I rated Lowe well enough to be an AB. Remember we were picking the likes of George Bridge above such players so theres no disputing a lot of bad decisions have been made by those last two coaches. Does a team like the ABs need a finicky winger who you have to adapt and change a lot of your style with to get benefit from? No, not really. But he still would have been a basic improvement on players like even Savea at the tail of his career, Bridge, and could even have converted into the answer of replacing Beauden at the back. Instead we persisted with NMS, Naholo, Havili, Reece, all players we would have cared even less about losing and all because Rieko had Lowe's number 11 jersey nailed down.


He was of course only 23 when he decided to leave, it was back in the beggining of the period they had started retaining players (from 2018 onwards I think, they came out saying theyre going to be more aggressive at some point). So he might, all of them, only just missed out.


The main point that Ed made is that situations like Lowe's, Aki's, JGP's, aren't going to happen in future. That's a bit of a "NZ" only problem, because those players need to reach such a high standard to be chosen by the All Blacks, were as a country like Ireland wants them a lot earlier like that. This is basically the 'ready in 3 years' concept Ireland relied on, versus the '5 years and they've left' concept' were that player is now ready to be chosen by the All Blacks (given a contract to play Super, ala SBW, and hopefully Manu).


The 'mercenary' thing that will take longer to expire, and which I was referring to, is the grandparents rule. The new kids coming through now aren't going to have as many gp born overseas, so the amount of players that can leave with a prospect of International rugby offer are going to drop dramatically at some point. All these kiwi fellas playing for a PI, is going to stop sadly.


The new era problem that will replace those old concerns is now French and Japanese clubs (doing the same as NRL teams have done for decades by) picking kids out of school. The problem here is not so much a national identity one, than it is a farm system where 9 in 10 players are left with nothing. A stunted education and no support in a foreign country (well they'll get kicked out of those countries were they don't in Australia).


It's the same sort of situation were NZ would be the big guy, but there weren't many downsides with it. The only one I can think was brought up but a poster on this site, I can't recall who it was, but he seemed to know a lot of kids coming from the Islands weren't really given the capability to fly back home during school xms holidays etc.
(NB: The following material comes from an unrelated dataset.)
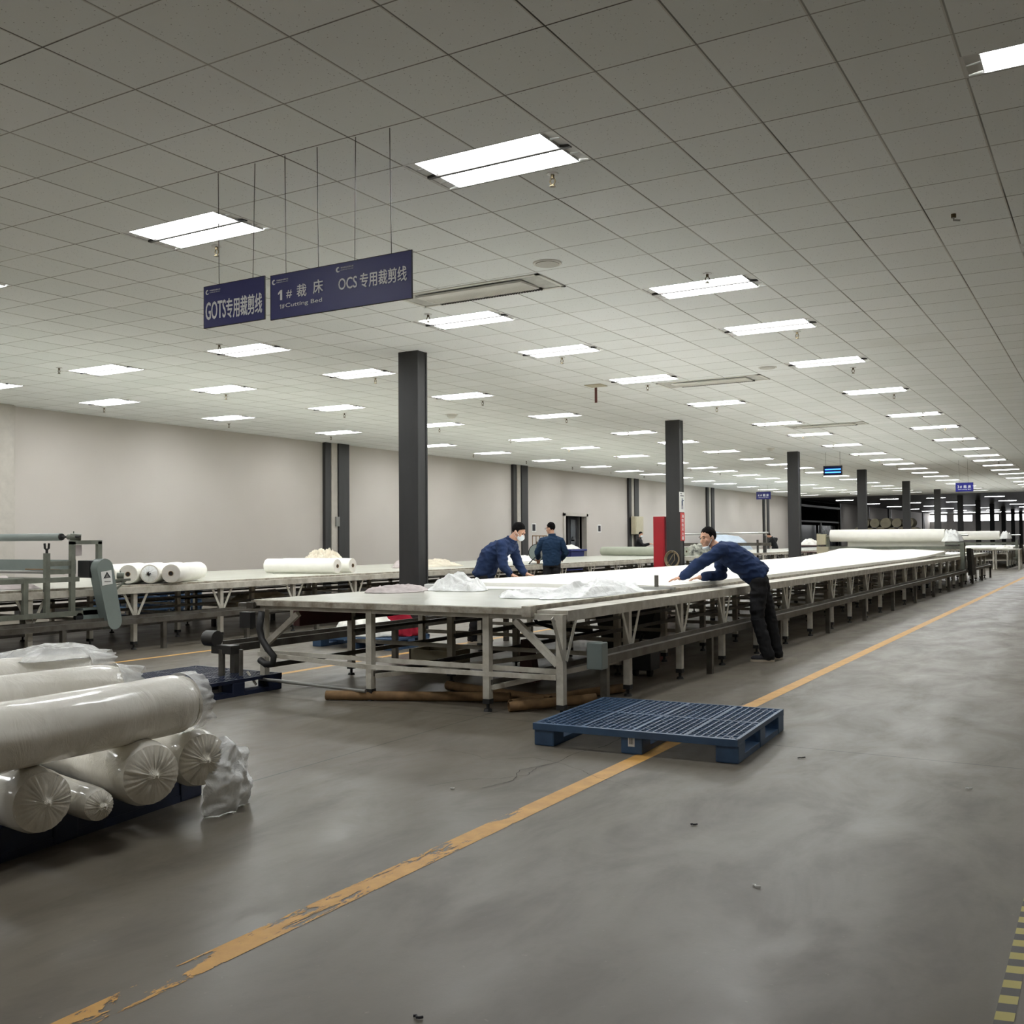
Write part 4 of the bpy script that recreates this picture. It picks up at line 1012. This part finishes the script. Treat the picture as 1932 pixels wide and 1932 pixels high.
# ------------------------------------------------------------------ people
def fuse(o, voxel, smooth=4, fold=0.0, ff=9.0, seed=0, factor=.5):
    """melt overlapping limbs into one continuous skin, then relax and crease it"""
    md = o.modifiers.new('r', 'REMESH'); md.mode = 'VOXEL'; md.voxel_size = voxel; md.use_smooth_shade = True
    sm = o.modifiers.new('s', 'SMOOTH'); sm.iterations = smooth; sm.factor = factor
    dg = bpy.context.evaluated_depsgraph_get(); dg.update()
    me = bpy.data.meshes.new_from_object(o.evaluated_get(dg)); old = o.data; o.modifiers.clear(); o.data = me
    if not me.materials: me.materials.append(old.materials[0])
    bpy.data.meshes.remove(old)
    if fold:
        nr = [v.normal.copy() for v in me.vertices]
        for v, n in zip(me.vertices, nr):
            p = v.co * ff; q = noise.noise((p.x + seed, p.y, p.z * 1.7)); q2 = noise.noise((p.x * 2.1, p.y * 2.1 + seed, p.z * 3.3))
            v.co += n * fold * ((1 - 2 * abs(q)) * .7 + q2 * .4)
    for p in me.polygons: p.use_smooth = True
    return o
def loft(b, st, seg=20):
    """stations: (centre, side, front, half width, half depth)"""
    rs = []
    for c, s, f, a, d in st:
        c = Vector(c) - b.o; s = Vector(s).normalized(); f = Vector(f).normalized()
        rs.append([b.bm.verts.new(c + s * a * math.cos(2 * PI * i / seg) + f * d * math.sin(2 * PI * i / seg)) for i in range(seg)])
    for r_, q_ in zip(rs, rs[1:]):
        for i in range(seg): b.bm.faces.new((r_[i], r_[(i + 1) % seg], q_[(i + 1) % seg], q_[i]))
    b.bm.faces.new(rs[0][::-1]); b.bm.faces.new(rs[-1])
def hand(b, wrist, d, palm, thumb_side, curl=.5, size=1.0):
    """palm, four unequal bent fingers and a thumb from the side of the palm"""
    wrist = Vector(wrist); d = Vector(d).normalized(); palm = Vector(palm).normalized(); s = palm.cross(d).normalized() * thumb_side
    m = wrist + d * .05 * size
    R = Matrix((s, d, palm)).transposed()
    b.ell(m, (.040 * size, .052 * size, .016 * size), rot=R)
    b.cap(wrist - d * .02, wrist + d * .03, .026 * size, .03 * size)
    for i, (off, ln) in enumerate(((.030, .072), (.010, .080), (-.010, .074), (-.029, .058))):
        p0 = wrist + d * .088 * size + s * off * size; a1 = curl * .5; a2 = curl * 1.1
        d1 = d * math.cos(a1) + palm * math.sin(a1); d2 = d * math.cos(a2) + palm * math.sin(a2)
        p1 = p0 + d1 * ln * .5 * size; p2 = p1 + d2 * ln * .5 * size
        b.cap(p0 - d * .02, p1, .0095 * size, .009 * size, 8); b.cap(p1, p2, .009 * size, .0075 * size, 8)
    t0 = wrist + d * .03 * size + s * .032 * size; t1 = t0 + (d * .7 + s * .7 + palm * .2).normalized() * .035 * size; t2 = t1 + (d * .95 + s * .2 + palm * .3).normalized() * .032 * size
    b.cap(t0, t1, .012 * size, .011 * size, 8); b.cap(t1, t2, .011 * size, .009 * size, 8)
def person(label, J, f, u, jacket, voxel=.008, mask=None, near=True, fold=.010, seed=0, curl=.5, glasses=False):
    """J joints in metres; f, u = facing and up of the head"""
    g = {k: Vector(v) for k, v in J.items()}
    base = (g['la'] + g['ra']) / 2; base.z = 0
    t = thing('person', label, 'person', base)
    f = Vector(f).normalized(); u = (Vector(u) - f * Vector(u).dot(f)).normalized(); s = u.cross(f)      # s = the head's left
    R = Matrix((s, f, u)).transposed(); H = g['head']
    b = MB(base)
    b.ell(H + u * .025 - f * .012, (.074, .094, .098), rot=R); b.ell(H - u * .035 + f * .022, (.062, .070, .085), rot=R); b.ell(H - u * .088 + f * .058, (.034, .030, .026), rot=R)
    b.cap(H + f * .084 - u * .005, H + f * .100 - u * .036, .010, .0155, 8)
    b.ell(H + f * .076 + u * .022, (.050, .018, .014), rot=R); b.ell(H + f * .084 - u * .066, (.025, .012, .010), rot=R)
    for k in (-1, 1):
        b.ell(H + s * k * .076 - f * .012 - u * .012, (.010, .020, .032), rot=R); b.ell(H + f * .062 - u * .03 + s * k * .04, (.022, .02, .024), rot=R)
    nb = g['neck']; b.cap(nb - u * .02, H - u * .05 - f * .02, .058, .054)
    sd = (g['ls'] - g['rs']).normalized(); sp = (nb - g['pelvis']).normalized(); fr = sd.cross(sp).normalized() * 1.0
    md_ = g.get('mid', g['pelvis'].lerp(nb, .5)); loft(b, [(g['pelvis'] - sp * .08, sd, fr, .12, .085), (g['pelvis'].lerp(md_, .6), sd, fr, .13, .085), (md_, sd, fr, .135, .085), (md_.lerp(nb, .5), sd, fr, .135, .08), (nb - sp * .03, sd, fr, .09, .06)])
    for k in ('l', 'r'):
        b.cap(g[k + 's'], g[k + 'e'], .046, .040); b.cap(g[k + 'e'], g[k + 'w'], .040, .027)
        hd = g.get(k + 'd', (g[k + 'w'] - g[k + 'e'])); pm = g.get(k + 'p', V(0, 0, -1))
        hand(b, g[k + 'w'], hd, pm, 1 if k == 'r' else -1, curl)
        b.cap(g[k + 'h'], g[k + 'k'], .070, .052); b.cap(g[k + 'k'], g[k + 'a'], .050, .036)
    fuse(b.build('body', 'skin', t), voxel * .75, 2)
    # jacket
    b = MB(base)
    pv = g['pelvis']; top = nb + sp * .005
    bend = g.get('mid', pv.lerp(nb, .5))
    loft(b, [(pv - sp * .07, sd, fr, .185, .135), (pv + sp * .02, sd, fr, .19, .145), (pv.lerp(bend, .6), sd, fr, .185, .145), (bend, sd, fr, .19, .145), (bend.lerp(nb, .5), sd, fr, .20, .14), (nb - sp * .07, sd, fr, .185, .115), (nb - sp * .02, sd, fr, .12, .085), (top, sd, fr, .072, .07)])
    for k in ('l', 'r'):
        S = g[k + 's']; E_ = g[k + 'e']; W_ = g[k + 'w']; inn = S.lerp(nb - sp * .06, .45)
        b.cap(inn, S, .078, .070); b.cap(S, E_, .073, .062); b.cap(E_, W_.lerp(E_, .12), .064, .047)
        b.cap(W_.lerp(E_, .16), W_.lerp(E_, .08), .049, .044)
    fuse(b.build('jacket', jacket, t), voxel, 4, fold, 8.5, seed)
    b = MB(base); q = (u + sp).normalized(); c = nb + sp * .012
    for r_, dz in ((.070, 0), (.066, .02)):
        x = q.orthogonal().normalized(); y = q.cross(x); b.tube([c + q * dz + (x * math.cos(a * PI / 10) + y * math.sin(a * PI / 10)) * r_ for a in range(20)], .014, 8, True)
    b.build('collar', jacket, t, smooth=True)
    # trousers
    b = MB(base)
    loft(b, [(pv + sp * .03, sd, fr, .165, .12), (pv - sp * .06, sd, fr, .18, .135), ((g['lh'] + g['rh']) / 2 - V(0, 0, .03), sd, fr, .17, .13)])
    for k in ('l', 'r'):
        b.cap(g[k + 'h'] + V(0, 0, .0), g[k + 'k'], .098, .074); b.cap(g[k + 'k'], g[k + 'a'] - V(0, 0, .02), .072, .064)
    fuse(b.build('trousers', 'dark_cloth', t), voxel, 3, fold * .8, 7, seed + 5)
    for k in ('l', 'r'):
        d = Vector(J[k + 'toe']) - g[k + 'a']; d.z = 0; d.normalize(); a = g[k + 'a'].copy(); a.z = 0; sdv = V(-d.y, d.x, 0); Rm = Matrix((sdv, d, V(0, 0, 1))).transposed()
        b = MB(base); b.ell(a + d * .035 + V(0, 0, .045), (.043, .07, .042), rot=Rm); b.ell(a + d * .12 + V(0, 0, .04), (.045, .08, .034), rot=Rm); b.ell(a - d * .03 + V(0, 0, .05), (.038, .045, .045), rot=Rm)
        sh = fuse(b.build('shoe', 'ink_black', t), .009, 3)
        b = MB(base); loft(b, [(a + d * .065 + V(0, 0, z), sdv, d, .047, .135) for z in (.001, .026)]); b.build('sole', 'sole', sh)
    # hair, as a cap clear of the face
    b = MB(base); c = H + u * .036 - f * .020; rr = (.0775, .095, .098)
    v = b.add(bmesh.ops.create_uvsphere, Matrix.Translation(c) @ R.to_4x4() @ Matrix.Diagonal((rr[0], rr[1], rr[2], 1)), u_segments=72, v_segments=48, radius=1)
    kill = []
    for x in v:
        p = x.co + b.o - H; pf = p.dot(f); pu = p.dot(u)
        hl = [(-.2, -.075), (-.06, -.062), (-.03, -.045), (0, -.028), (.022, -.005), (.035, .04), (.06, .062), (.085, .075), (.2, .09)]
        for (a0, b0), (a1, b1) in zip(hl, hl[1:]):
            if a0 <= pf < a1:
                if pu < b0 + (b1 - b0) * (pf - a0) / (a1 - a0) + .0015 * noise.noise(p * 60): kill.append(x)
    bmesh.ops.delete(b.bm, geom=kill, context='VERTS')
    hr = b.build('hair', 'hair', t, smooth=True, wob=.004, wf=45)
    so = hr.modifiers.new('s', 'SOLIDIFY'); so.thickness = .012; so.offset = -1
    if near:
        for k in (-1, 1):
            b = MB(base); b.ell(H + f * .082 + s * k * .034 + u * .004, (.014, .008, .0065), rot=R); b.build('eye', 'eye', t, smooth=True)
            b = MB(base); b.ell(H + f * .088 + s * k * .034 + u * .026, (.022, .006, .0045), rot=R); b.build('eyebrow', 'hair', t, smooth=True)
    if mask:
        b = MB(base)
        if mask == 'on':
            b.ell(H + f * .058 - u * .052, (.062, .058, .056), rot=R)
            for k in (-1, 1): b.tube([H + s * k * .056 + f * .06 - u * .03, H + s * k * .074 + f * .02 - u * .012, H + s * k * .082 - f * .012 + u * .012, H + s * k * .082 - f * .022 - u * .03, H + s * k * .066 + f * .03 - u * .07], .0028, 6)
        else:
            b.ell(H + f * .05 - u * .108, (.044, .045, .022), rot=R)
            for k in (-1, 1): b.tube([H + s * k * .04 + f * .05 - u * .10, H + s * k * .07 + f * .02 - u * .05, H + s * k * .083 - f * .012 + u * .012, H + s * k * .082 - f * .026 - u * .03], .0032, 6)
        b.build('face_mask', 'mask', t, smooth=True)
    if glasses:
        b = MB(base)
        for k in (-1, 1): b.tube([H + s * k * .034 + f * .105 + u * .004 + (s * math.cos(a * PI / 6) * .022 + u * math.sin(a * PI / 6) * .017) for a in range(12)], .0025, 6, True); b.tube([H + s * k * .056 + f * .103 + u * .01, H + s * k * .08 + f * .0 + u * .012], .0025, 6)
        b.build('glasses', 'ink_black', t)
    return t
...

That is probably something that should be fixed by the union. Otherwise getting someone like Fakatava over here for his last year of school definitely results in NZ being able to pick the cherries off the top but it also allows that player to develop and be able to represent Tonga and under age and possibly even later in his career. Where as a kid being taken from NZ is arguably going to be worse off in every respect other than perhaps money. Not going to develop as a person, not going to develop as a player as much, so I have a lotof sympathy for NZs case that I don't include them in that group but I certainly see where you're coming from and it encourages other countries to think they can do the same while not realising they're making a much worse experience/situation.